I gringos d'oltre Oceano, quelli di Genoa o Genova, che altri chiamavano Liguri ed altri ancora Italiani, quelli che al governo piacevano perché lavoravano come muli e sapevano farlo ma che non sempre piacevano ai criollos, forse risolsero l'enigma che Borges postulò molto, molto più tardi, senza sapere ch'era stato sciolto.
Il passo plebeo della milonga coinvolse presto il passo celermente ritmico del tango-milonga e queste forme di danza diventarono leggenda metropolitana, reiteratamente vivificata dalla sanzione pubblica del ballo quale fenomeno di civiltà in divenire.

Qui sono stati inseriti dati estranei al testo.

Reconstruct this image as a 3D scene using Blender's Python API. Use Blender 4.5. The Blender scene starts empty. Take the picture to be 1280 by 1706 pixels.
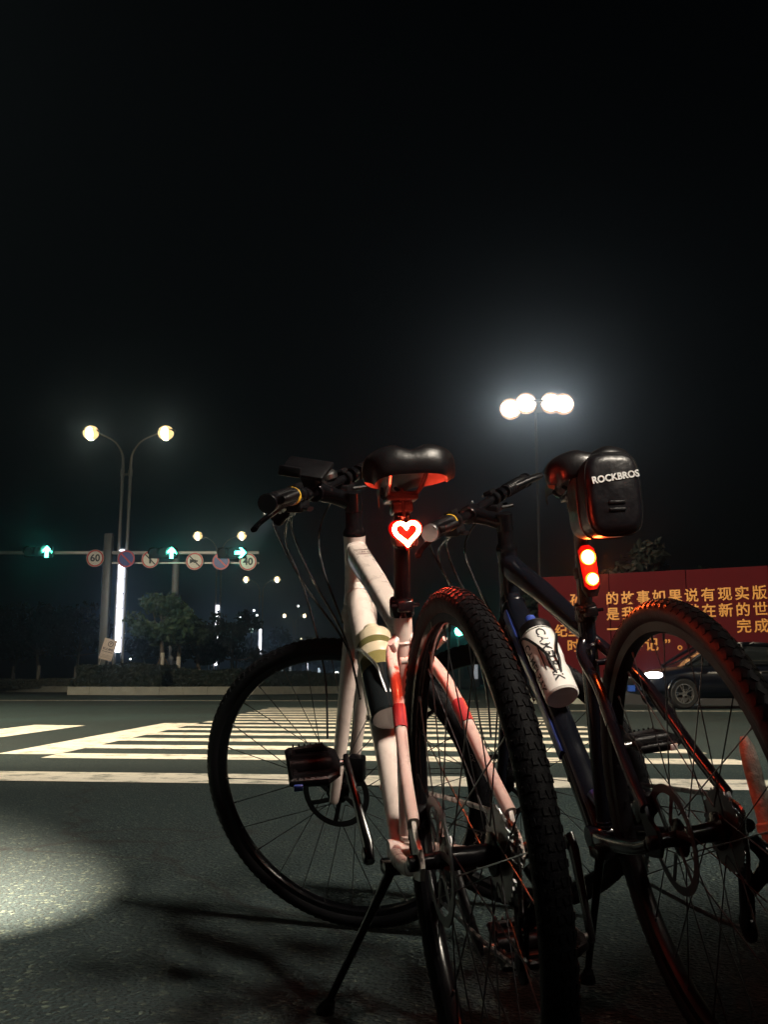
import bpy, bmesh, math, random
from math import sin, cos, pi, radians
from mathutils import Vector, Matrix
random.seed(7)
SC = bpy.context.scene
COL = SC.collection
# ------------------------------------------------------------------ camera
FPX, CH, HZ = 1632.0, 0.567, 1137.4          # focal length in photo pixels, eye height, horizon row
PITCH = math.atan((HZ - 853) / FPX)
cam = bpy.data.cameras.new('camera'); camo = bpy.data.objects.new('camera', cam); COL.objects.link(camo)
cam.sensor_fit = 'VERTICAL'; cam.sensor_height = 36; cam.sensor_width = 36
cam.lens = 36 * FPX / 1706; cam.clip_start = .02; cam.clip_end = 3000
camo.location = (0, 0, CH); camo.rotation_euler = (pi / 2 + PITCH, 0, 0)
SC.camera = camo
# ------------------------------------------------------------------ night sky
w = bpy.data.worlds.new('World'); SC.world = w; w.use_nodes = True
nt = w.node_tree; bg = nt.nodes['Background']
sky = nt.nodes.new('ShaderNodeTexSky'); sky.sky_type = 'NISHITA'; sky.sun_disc = False
sky.sun_elevation = radians(4); sky.sun_rotation = radians(190)
nt.links.new(sky.outputs[0], bg.inputs[0]); bg.inputs[1].default_value = .0003
SC.view_settings.view_transform = 'Standard'; SC.view_settings.look = 'None'
SC.view_settings.exposure = 0; SC.view_settings.gamma = 1
SC.cycles.volume_bounces = 0; SC.cycles.max_bounces = 6; SC.cycles.transmission_bounces = 6
SC.cycles.sample_clamp_indirect = 4
KEY_W = 12000.0       # the street lamp behind the camera that lights the crossing
LEFT_W = 42000.0
SIDE_W = 2400.0       # the lamp at the right of the crossing
RED_W = 1.6          # each tail light
HEAD_W = 3600.0           # headlamp on the champagne bicycle's bar

# ------------------------------------------------------------------ helpers
def V(*a): return Vector(a)
def at(px, py, Y):
    a = (px - 640) / FPX; b = (853 - py) / FPX; c, s = cos(PITCH), sin(PITCH)
    k = Y / (c - b * s)
    return Vector((a * k, Y, CH + k * (s + b * c)))
def ground_at(px, py):
    a = (px - 640) / FPX; b = (853 - py) / FPX; c, s = cos(PITCH), sin(PITCH)
    k = -CH / (s + b * c)
    return Vector((a * k, k * (c - b * s), 0))
def smooth(pts, n=8):
    P = [Vector(p) for p in pts]; out = []
    for i in range(len(P) - 1):
        a = P[max(i - 1, 0)]; b = P[i]; c = P[i + 1]; d = P[min(i + 2, len(P) - 1)]
        for k in range(n):
            t = k / n
            out.append(.5 * ((2 * b) + (c - a) * t + (2 * a - 5 * b + 4 * c - d) * t * t + (3 * b - a - 3 * c + d) * t ** 3))
    out.append(P[-1]); return out
def lerp(a, b, t): return a + (b - a) * t
def samp(arr, t):
    if not isinstance(arr, (list, tuple)): return arr
    x = t * (len(arr) - 1); i = min(int(x), len(arr) - 2); return lerp(arr[i], arr[i + 1], x - i)
class MB:
    def __init__(s): s.v = []; s.f = []
    def add(s, vs, fs):
        o = len(s.v); s.v += [tuple(p) for p in vs]; s.f += [tuple(i + o for i in f) for f in fs]; return s
    def sweep(s, pts, wd, ht=None, n=14, p=2.0, up=(1, 0, 0), caps=True, closed=False):
        P = [Vector(q) for q in pts]; m = len(P); up = Vector(up); vs = []; fs = []
        for i in range(m):
            if closed: T = P[(i + 1) % m] - P[i - 1]
            else: T = P[min(i + 1, m - 1)] - P[max(i - 1, 0)]
            T.normalize(); S = up - T * up.dot(T)
            if S.length < 1e-4:
                S = Vector((0, 1, 0)) - T * T.y
                if S.length < 1e-3: S = Vector((0, 0, 1)) - T * T.z
            S.normalize(); N = T.cross(S)
            t = i / (m - 1); a = samp(wd, t); b = samp(wd if ht is None else ht, t)
            for k in range(n):
                th = 2 * pi * (k + .5) / n; c, q = cos(th), sin(th)
                vs.append(P[i] + S * (a * math.copysign(abs(c) ** (2 / p), c)) + N * (b * math.copysign(abs(q) ** (2 / p), q)))
        for i in range(m if closed else m - 1):
            j = (i + 1) % m
            for k in range(n):
                l = (k + 1) % n; fs.append((i * n + k, i * n + l, j * n + l, j * n + k))
        if caps and not closed: fs += [tuple(range(n))[::-1], tuple(range((m - 1) * n, m * n))]
        return s.add(vs, fs)
    def tube(s, pts, r, n=10, **k): return s.sweep(pts, r, None, n, **k)
    def lathe(s, prof, o=(0, 0, 0), axis=(0, 0, 1), n=32, closed=False, arc=None):
        o = Vector(o); A = Vector(axis).normalized(); X = A.orthogonal().normalized(); Y = A.cross(X); vs = []; fs = []
        for r, t in prof:
            for k in range(n):
                th = 2 * pi * k / n; vs.append(o + A * t + (X * cos(th) + Y * sin(th)) * r)
        m = len(prof)
        for i in range(m if closed else m - 1):
            j = (i + 1) % m
            for k in range(n):
                l = (k + 1) % n; fs.append((i * n + k, i * n + l, j * n + l, j * n + k))
        if not closed:
            if prof[0][0] > 1e-6: fs.append(tuple(range(n))[::-1])
            if prof[-1][0] > 1e-6: fs.append(tuple(range((m - 1) * n, m * n)))
        return s.add(vs, fs)
    def box(s, c, d, M=None, bev=0):
        bm = bmesh.new(); bmesh.ops.create_cube(bm, size=1)
        for v in bm.verts: v.co = Vector((v.co.x * d[0], v.co.y * d[1], v.co.z * d[2]))
        if bev: bmesh.ops.bevel(bm, geom=list(bm.edges), offset=bev, segments=2, affect='EDGES', profile=.5)
        R = M if M is not None else Matrix.Identity(3); c = Vector(c)
        bm.verts.index_update()
        s.add([c + R @ v.co for v in bm.verts], [tuple(v.index for v in f.verts) for f in bm.faces]); bm.free(); return s
    def ball(s, c, r, n=16, M=None):
        r = (r, r, r) if not isinstance(r, (tuple, list)) else r; c = Vector(c); vs = []; fs = []; h = n // 2
        R = M if M is not None else Matrix.Identity(3)
        for i in range(h + 1):
            ph = pi * i / h
            for k in range(n):
                th = 2 * pi * k / n
                vs.append(c + R @ Vector((r[0] * sin(ph) * cos(th), r[1] * sin(ph) * sin(th), r[2] * cos(ph))))
        for i in range(h):
            for k in range(n):
                l = (k + 1) % n; fs.append((i * n + k, (i + 1) * n + k, (i + 1) * n + l, i * n + l))
        return s.add(vs, fs)
    def prism(s, out, d, M=Matrix.Identity(4)):
        n = len(out); a = [M @ Vector((x, y, -d / 2)) for x, y in out]; b = [M @ Vector((x, y, d / 2)) for x, y in out]
        return s.add(a + b, [tuple(range(n))[::-1], tuple(range(n, 2 * n))] + [(i, (i + 1) % n, n + (i + 1) % n, n + i) for i in range(n)])
    def build(s, name, m, parent=None, M=None, sm=True, ang=38, clean=True):
        me = bpy.data.meshes.new(name); me.from_pydata(s.v, [], s.f)
        if clean:
            bm = bmesh.new(); bm.from_mesh(me); bmesh.ops.remove_doubles(bm, verts=bm.verts, dist=1e-6)
            bmesh.ops.recalc_face_normals(bm, faces=bm.faces); bm.to_mesh(me); bm.free()
        if sm:
            for p in me.polygons: p.use_smooth = True
            me.set_sharp_from_angle(angle=radians(ang))
        me.materials.append(m); me.update()
        return link(name, me, parent, M)
def link(name, data, parent=None, M=None):
    o = bpy.data.objects.new(name, data); COL.objects.link(o)
    if parent: o.parent = parent
    if M is not None: o.matrix_basis = M
    return o
def tag(o, label=None, cat=None, group=None, kind=None):
    if label: o['label'] = label
    if cat: o['category'] = cat
    if group: o['group'] = group
    if kind: o['kind'] = kind
    return o
def empty(name, loc, rot=(0, 0, 0)):
    o = link(name, None); o.location = loc; o.rotation_euler = rot; o.empty_display_size = .1; return o
def dup(o, parent=None):
    c = o.copy(); COL.objects.link(c)
    if parent: c.parent = parent
    for ch in [x for x in COL.objects if x.parent == o]: dup(ch, c)
    return c
def text(s, size, M, ext=.001, warp=None, align='CENTER', sp=1.0, bold=0.0, shear=0.0):
    """letters as plain vertices and faces"""
    cu = bpy.data.curves.new('txt', 'FONT'); cu.body = s; cu.size = size; cu.align_x = align; cu.align_y = 'CENTER'
    cu.extrude = ext; cu.resolution_u = 3; cu.space_character = sp; cu.offset = bold; cu.shear = shear
    o = bpy.data.objects.new('txt', cu); COL.objects.link(o)
    dg = bpy.context.evaluated_depsgraph_get(); me = o.evaluated_get(dg).to_mesh()
    vs = [v.co.copy() for v in me.vertices]; fs = [tuple(p.vertices) for p in me.polygons]
    bpy.data.objects.remove(o); bpy.data.curves.remove(cu)
    vs = [warp(v) if warp else M @ v for v in vs]
    return vs, fs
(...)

In siffatta costante scenografica, nell' assolutezza eidetica di milonga e tango eletti a sistemi di pensiero in quanto forme di vita, si raggiunse forse la vera, e da Borges vanamente cercata, simbologia del compadrito, o comunque del guappo parteno abitante dei sobborghi e della periferia metropolitana, assolutamente giustapposta alla più ufficiale perché letteraria, ma non più intensamente espressa, iconografia del gaucho della pampa quella esorcizzata al positivo dal Martin Fierro di Hernandez od evocata al negativo da Sarmiento nel Facundo…
Fece ammenda il veggente cieco…Borges compianse in seguito le sue vecchie eresie nazionalistiche avverso le mutazioni del tango primordiale e castamente osceno, quel tango criollo che in qualche modo egli disse d'aver colpevolmente ritenuto degenerato per colpa dei gringos italiani e più specificatamente dei gringos genovesi del quartiere della Boca.

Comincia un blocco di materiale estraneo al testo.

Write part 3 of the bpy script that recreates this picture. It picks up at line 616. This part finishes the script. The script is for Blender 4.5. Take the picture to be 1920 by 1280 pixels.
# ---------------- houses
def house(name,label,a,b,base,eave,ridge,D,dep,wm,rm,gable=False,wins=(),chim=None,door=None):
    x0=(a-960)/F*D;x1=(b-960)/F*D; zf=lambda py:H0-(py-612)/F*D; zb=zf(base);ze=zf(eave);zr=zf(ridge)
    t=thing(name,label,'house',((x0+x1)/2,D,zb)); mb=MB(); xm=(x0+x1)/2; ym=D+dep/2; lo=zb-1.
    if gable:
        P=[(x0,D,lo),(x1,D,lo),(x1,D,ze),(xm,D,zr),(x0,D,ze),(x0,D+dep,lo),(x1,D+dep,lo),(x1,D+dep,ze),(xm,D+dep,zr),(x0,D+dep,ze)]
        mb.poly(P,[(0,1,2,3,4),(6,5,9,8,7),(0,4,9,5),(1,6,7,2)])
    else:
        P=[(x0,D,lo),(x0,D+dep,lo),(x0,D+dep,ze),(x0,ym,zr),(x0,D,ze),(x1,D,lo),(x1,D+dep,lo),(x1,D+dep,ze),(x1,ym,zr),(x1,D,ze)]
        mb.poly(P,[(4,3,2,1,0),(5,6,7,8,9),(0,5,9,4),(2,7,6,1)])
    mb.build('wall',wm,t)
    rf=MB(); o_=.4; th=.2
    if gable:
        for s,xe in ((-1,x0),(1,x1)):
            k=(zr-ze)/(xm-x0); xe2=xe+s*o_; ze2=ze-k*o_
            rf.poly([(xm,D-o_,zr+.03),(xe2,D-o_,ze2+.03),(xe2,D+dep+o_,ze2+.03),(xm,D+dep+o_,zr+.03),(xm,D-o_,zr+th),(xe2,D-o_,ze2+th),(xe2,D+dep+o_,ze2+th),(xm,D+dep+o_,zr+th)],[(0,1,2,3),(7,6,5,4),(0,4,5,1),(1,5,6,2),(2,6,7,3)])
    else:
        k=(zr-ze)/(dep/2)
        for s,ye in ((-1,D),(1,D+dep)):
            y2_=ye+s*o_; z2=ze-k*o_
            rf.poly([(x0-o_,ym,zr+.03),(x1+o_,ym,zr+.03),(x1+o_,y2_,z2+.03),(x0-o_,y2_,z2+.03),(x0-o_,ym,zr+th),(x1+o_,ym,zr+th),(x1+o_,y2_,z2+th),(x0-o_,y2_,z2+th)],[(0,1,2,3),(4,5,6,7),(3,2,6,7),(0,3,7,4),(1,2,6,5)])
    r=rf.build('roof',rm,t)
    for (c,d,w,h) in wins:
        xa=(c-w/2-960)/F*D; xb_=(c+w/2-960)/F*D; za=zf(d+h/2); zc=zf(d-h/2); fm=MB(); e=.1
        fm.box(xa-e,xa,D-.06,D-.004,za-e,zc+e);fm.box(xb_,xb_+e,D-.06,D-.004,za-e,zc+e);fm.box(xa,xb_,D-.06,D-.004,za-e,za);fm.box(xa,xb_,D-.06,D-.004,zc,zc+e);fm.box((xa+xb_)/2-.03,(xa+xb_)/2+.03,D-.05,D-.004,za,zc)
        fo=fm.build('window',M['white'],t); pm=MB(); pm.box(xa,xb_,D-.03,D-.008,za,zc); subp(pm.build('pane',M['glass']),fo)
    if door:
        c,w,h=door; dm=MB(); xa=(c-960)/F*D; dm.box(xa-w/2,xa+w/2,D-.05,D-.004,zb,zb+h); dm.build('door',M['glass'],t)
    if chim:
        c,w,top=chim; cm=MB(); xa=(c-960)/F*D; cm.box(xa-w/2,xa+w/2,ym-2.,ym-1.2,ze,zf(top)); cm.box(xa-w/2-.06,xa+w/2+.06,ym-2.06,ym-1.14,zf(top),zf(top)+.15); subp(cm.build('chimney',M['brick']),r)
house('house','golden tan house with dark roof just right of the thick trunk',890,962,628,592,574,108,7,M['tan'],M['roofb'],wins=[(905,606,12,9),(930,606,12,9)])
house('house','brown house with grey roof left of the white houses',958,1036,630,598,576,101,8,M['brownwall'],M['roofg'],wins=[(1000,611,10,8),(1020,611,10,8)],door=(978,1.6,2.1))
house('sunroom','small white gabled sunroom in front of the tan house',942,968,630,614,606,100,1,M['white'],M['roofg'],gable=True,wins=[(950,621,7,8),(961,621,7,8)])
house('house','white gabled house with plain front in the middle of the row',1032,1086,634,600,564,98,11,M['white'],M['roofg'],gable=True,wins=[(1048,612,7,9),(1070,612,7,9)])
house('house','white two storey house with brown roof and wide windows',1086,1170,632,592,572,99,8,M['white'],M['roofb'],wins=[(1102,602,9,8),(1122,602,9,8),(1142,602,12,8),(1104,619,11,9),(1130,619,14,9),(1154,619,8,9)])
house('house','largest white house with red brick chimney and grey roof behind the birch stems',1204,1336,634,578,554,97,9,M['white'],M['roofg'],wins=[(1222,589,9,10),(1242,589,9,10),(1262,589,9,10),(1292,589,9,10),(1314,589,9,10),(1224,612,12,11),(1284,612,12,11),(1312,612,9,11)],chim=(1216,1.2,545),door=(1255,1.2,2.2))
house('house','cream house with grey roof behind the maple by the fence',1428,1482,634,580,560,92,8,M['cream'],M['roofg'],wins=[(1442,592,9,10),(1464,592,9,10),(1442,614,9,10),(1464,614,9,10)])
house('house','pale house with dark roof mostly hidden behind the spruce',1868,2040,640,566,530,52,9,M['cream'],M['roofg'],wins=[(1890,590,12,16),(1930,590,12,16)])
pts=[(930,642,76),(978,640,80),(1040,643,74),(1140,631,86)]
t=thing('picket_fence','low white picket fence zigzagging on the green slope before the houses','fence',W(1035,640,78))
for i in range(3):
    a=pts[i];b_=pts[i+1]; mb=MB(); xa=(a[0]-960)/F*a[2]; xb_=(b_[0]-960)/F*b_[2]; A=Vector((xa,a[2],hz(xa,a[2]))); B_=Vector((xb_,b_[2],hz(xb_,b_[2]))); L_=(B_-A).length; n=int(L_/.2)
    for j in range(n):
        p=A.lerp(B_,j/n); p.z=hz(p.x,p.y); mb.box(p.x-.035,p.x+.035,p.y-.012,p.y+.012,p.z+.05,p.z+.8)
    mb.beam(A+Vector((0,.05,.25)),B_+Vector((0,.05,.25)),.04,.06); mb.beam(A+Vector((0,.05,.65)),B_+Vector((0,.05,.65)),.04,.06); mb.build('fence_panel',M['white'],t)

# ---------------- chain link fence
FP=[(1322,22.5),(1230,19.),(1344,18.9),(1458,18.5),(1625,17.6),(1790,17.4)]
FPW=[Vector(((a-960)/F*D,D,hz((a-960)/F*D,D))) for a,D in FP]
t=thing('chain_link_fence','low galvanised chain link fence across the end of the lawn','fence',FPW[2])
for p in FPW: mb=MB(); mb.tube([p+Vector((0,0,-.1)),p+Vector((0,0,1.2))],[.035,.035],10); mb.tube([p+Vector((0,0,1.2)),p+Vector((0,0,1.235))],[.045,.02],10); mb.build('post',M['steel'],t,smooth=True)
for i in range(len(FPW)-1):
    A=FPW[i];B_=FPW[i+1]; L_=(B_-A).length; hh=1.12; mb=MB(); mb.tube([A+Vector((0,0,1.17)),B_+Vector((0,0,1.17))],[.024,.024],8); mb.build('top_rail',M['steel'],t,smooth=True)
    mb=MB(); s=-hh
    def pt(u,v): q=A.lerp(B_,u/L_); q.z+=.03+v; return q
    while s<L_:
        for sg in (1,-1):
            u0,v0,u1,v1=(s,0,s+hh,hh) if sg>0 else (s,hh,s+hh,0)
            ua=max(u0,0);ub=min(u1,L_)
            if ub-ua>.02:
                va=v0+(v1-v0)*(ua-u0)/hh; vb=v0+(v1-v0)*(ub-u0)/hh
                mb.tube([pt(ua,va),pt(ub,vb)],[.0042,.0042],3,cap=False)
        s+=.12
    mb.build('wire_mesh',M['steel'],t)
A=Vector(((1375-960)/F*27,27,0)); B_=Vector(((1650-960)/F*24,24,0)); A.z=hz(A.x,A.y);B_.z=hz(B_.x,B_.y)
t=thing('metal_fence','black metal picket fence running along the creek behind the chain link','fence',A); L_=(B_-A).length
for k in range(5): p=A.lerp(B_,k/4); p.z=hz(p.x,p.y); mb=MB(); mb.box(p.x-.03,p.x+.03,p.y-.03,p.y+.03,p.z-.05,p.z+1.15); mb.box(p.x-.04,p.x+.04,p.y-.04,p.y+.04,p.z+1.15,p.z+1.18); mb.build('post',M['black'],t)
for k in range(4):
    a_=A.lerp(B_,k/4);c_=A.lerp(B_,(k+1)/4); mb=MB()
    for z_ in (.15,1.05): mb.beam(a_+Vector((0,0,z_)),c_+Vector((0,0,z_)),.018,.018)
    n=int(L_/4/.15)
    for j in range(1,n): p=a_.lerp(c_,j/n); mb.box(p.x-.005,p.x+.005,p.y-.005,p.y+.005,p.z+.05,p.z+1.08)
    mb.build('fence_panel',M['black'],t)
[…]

Ma le argomentazioni ereticali talora nascondono la migliore proposizione di qualche dimenticata ortodossia: il tango, anche il grande Gardel lo lasciò intuire, nella seconda metà del XIX secolo effettivamente fu astratto dal provincialismo, e magari da una certa selvatica bellezza, proprio in forza o per coraggio, molteplici sono i punti di vista, di quegli emigrati genovesi della Boca che scelsero, rischiando, di competere con guappi e compadriti.
E così tango e milonga, dapprima espressioni dell'arte gestuale e musicale di parte d' un popolo, divennero in seguito i traccianti, artisticamente esteriorizzati ,di un iperfenomeno di universale matrice popolare e cittadina: come cambiarono l'essenza di tali danze -in bene o in male questo può esser relativizzato in base ai lati d'osservazione- i gringos liguri, e dopo di loro altri gringos più genericamente italiani , avrebbero ineluttabilmente permutato ulteriori aspetti della cultura cittadina argentina e rioplatense, una cultura ed una civiltà su cui decenni di immigrazioni, di lotte, di cadute e di successi finirono per incidere il marchio dell'italianità seppur in sinergia, o se vogliamo in sintesi dialettica, con storicizzate postulazioni dell'autonoma e in qualche maniera autoctona qualità criolla d' elaborazione fantastica e d'articolata strutturazione socio-culturale.